I bought an ibook from a sale that Henrico County public schools put on sale yesterday for $50.00. When we first started it up we found it to be extreamly slow and we were into the registration part when we decided to unplug it and take it to the room where the router is thinking that might make it work better. When we plugged it back in all it would do is go to a blue screen with an apple in the middle and a twirling little thing that looked like a screw under the apple. It wouldn't do anything but stay there. It also makes a clicking noise. Someone said it might be the hard drive.
What I would like to know is how much is too much to pay to get it working. I don't know what student may have had it or how much it may have been abused. It is scratched up a bit but the keyboard looks fine.
Thank you for any advice you can give.
Brenda
If you have access to an original Mac OS X CD, then what you could try is inserting the CD in the drive, and then forcing a restart, while holding down the "C" key to force it to boot from the CD.

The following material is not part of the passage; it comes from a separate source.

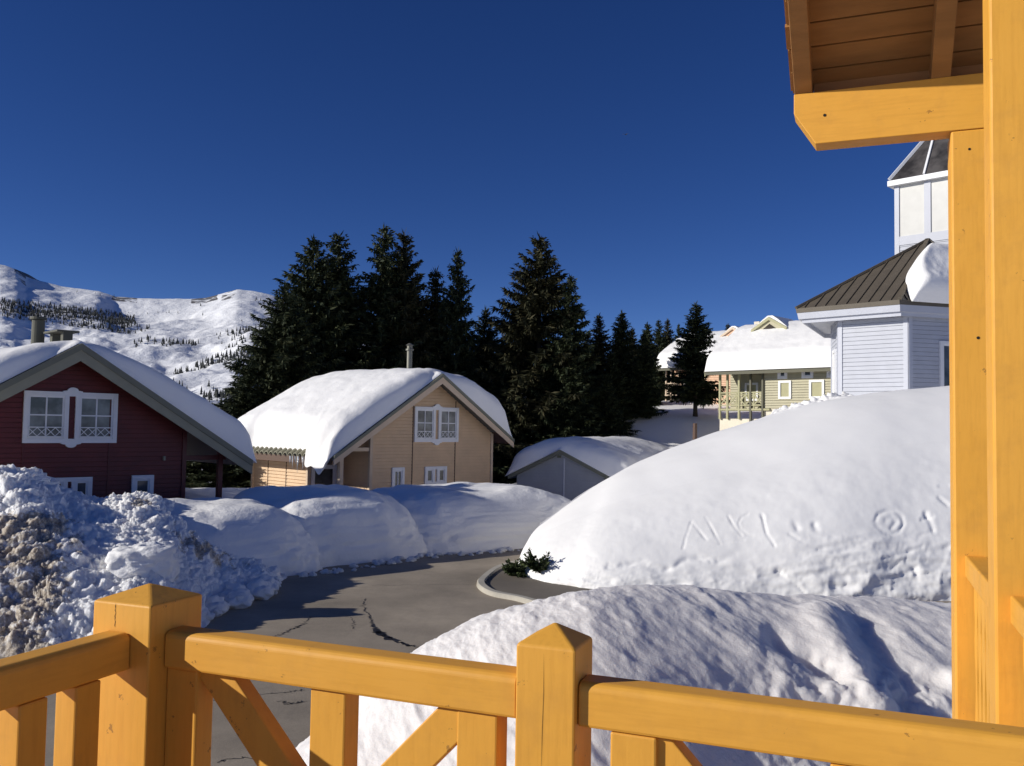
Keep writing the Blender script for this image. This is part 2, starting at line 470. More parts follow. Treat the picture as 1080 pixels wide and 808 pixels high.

Once it finishes booting, you will see a series of screens connected with the installation process. You have two choices: you can either try to repair what is there, or you can choose the erase and install procedure.
If you want to try repairing what is there, when you see an options buttons, click that, and run Disk Utility. Click Disk First Aid, and select Repair Disk. Rerun that procedure until you get a message saying no errors were found. Then Repair Permissions, and when that finishes restart normally.
It's possible though that the hard drive may be so messed up that the Disk Utility may give up. I have had that happen. Then the Erase and Install procedure is what you will want to do.
A word of caution: don't every do any unplugging if you can avoid it.
Assuming you can get the iBook to boot eventually, you probably would want to consider a replacement battery and perhaps additional memory. Only you can decide if the cost would be worth it. You could try this site:
http://www.crucial.com
for the memory, and perhaps this site might also be helpful:
http://www.xlr8yourmac.com/
Also, Other World Computing I believe can get replacement batteries.
If in fact the hard drive is gone, then what?
Well you could check with this place:
http://www.macservice.com/mailin.htm
They will give you a quote. Only you can decide if the cost is worth it.